И не надо быть читателем.
— Американцы вас переводят?
— До моего приезда сюда переводили. А сейчас почти нет. Ведь они кого знают? Евтушенко, Ахмадулину, ну Бродский был у них великий поэт. А тут приехал какой-то Коржавин, о котором они ничего не слышали. Они изучали русскую литературу по скандалам. А мои скандалы кончились раньше, чем они стали ими интересоваться.
— Не сожалеете, что уехали из России?
— Сожалею. Я был там на месте. И особенно был нужен молодым литераторам. Им со мной легче было бы разобраться в самих себе. А тут я метал бисер перед свиньями.
— Ну, что до русской аудитории, то это не так. На ваших вечерах в Бостоне публика, как правило, заинтересованная и неравнодушная.
— Насчёт русской аудитории вы правы. Но господствовали “изучатели”. Они игнорировали то, что литература связана с судьбой, с современностью (последнюю надо преодолевать, но не игнорировать). Кто-то хорошо сказал, что, может быть, Данте когда-то читали, как у нас недавно Самиздат.
— На своих выступлениях вы отстаиваете простые и человечные “банальные истины”. Как сегодняшние люди их воспринимают?
— Бывает по-всякому. В основном хорошо воспринимают. Но есть у меня одно печальное воспоминание.

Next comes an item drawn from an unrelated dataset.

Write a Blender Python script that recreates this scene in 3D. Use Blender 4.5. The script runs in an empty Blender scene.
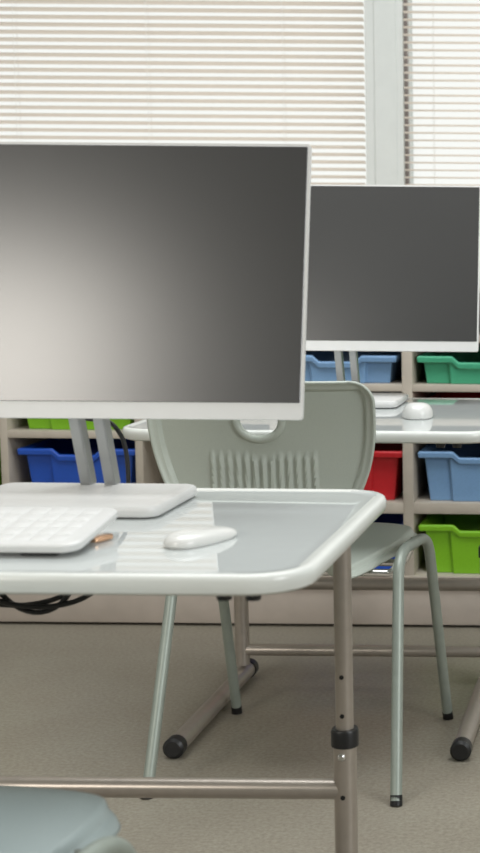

В последний мой приезд в Москву в одном из гуманитарных вузов я выступал на вечере по случаю 60-летия Победы. Там выступали, кроме меня, Александр Яковлев, Юрий Любимов, Юрий Карякин, Григорий Поженян (теперь уже, к сожалению, покойный), Гавриил Попов, Артём Афиногенов... Мы (основываясь на своём опыте, а все выступавшие, кроме меня и Карякина, были фронтовиками) рассказывали о том, чем была сталинщина и как она сказалась на начале войны и усугубляла общую её тяжесть. Меня поразило, что мы выступали в столице своей страны, а понимали нас чуть ли не меньше, чем в иностранной аудитории. Эффект был такой, как в рассказе одного моего покойного друга о том, как он выступал с группой юмористов во время войны перед солдатами. На все их юморески ответом было ледяное молчание. После часового концерта выступавшие спросили: “Ну как, товарищи, вопросы будут?” Вопросов не было. Но встал старшина и объяснил: “Тут, товарищи лекторы, весь контингент мордва, русского языка не понимают, так что вопросов не будет”. Но тут, в зале вуза, по-русски все понимали, но не понимали связи своей судьбы с судьбой и историей своей страны. Встал один студент и заговорил о том, что нужно чаще навещать своих бабушек и дедушек, у которых такие большие заслуги. Мы рассказывали о войне, о трагедии, о мире, в котором им придется жить, а тут... как на сборе пионеров-тимуровцев.
— Может, они и воспринимали это “мероприятие” как пионерский сбор? Но вы ведь выступали и в других местах?
— Да, в Переделкине в музее Окуджавы, в библиотеках. Там было понимание.
— Вы давно предрекаете гибель России и всей цивилизации в своей поэзии и одновременно живете надеждой, что этого не случится. На чем основывается то и другое?
— У меня есть это опасение. И я этому пытаюсь сопротивляться. Наша культура пронизана культом женщины.
— Это основа надежды?
— Конечно, потому что отношение к женщине — основа нашего представления о прекрасном. Человечество, во всяком случае, наша цивилизация, идет к своей гибели, но я надеюсь, что не придет. Мой обычный тост: “Выпьем за то, чтобы все, что меня теперь беспокоит, оказалось глупостью”.
— Вы приехали в Америку за свободой. Ваши сегодняшние мысли по этому поводу.
— Конечно, Америка — свободная страна. К сожалению, свобода слова — это свобода и глупого слова. Они здесь кричат, что у них нет свободы. Но когда нет свободы слова? Когда душат Самиздат. В России государство диктовало, какими должны быть форма и содержание литературы.
— Блок писал о внутренней “тайной” свободе художника.
— Но стремились задушить и тайную свободу, оторвать человека от самого себя. В сопротивлении этому и прошла вся моя жизнь. Здесь тоже.
1 “В защиту банальных истин” - так называется сборник статей Коржавина. М., 2003, “Московская школа политических исследований”.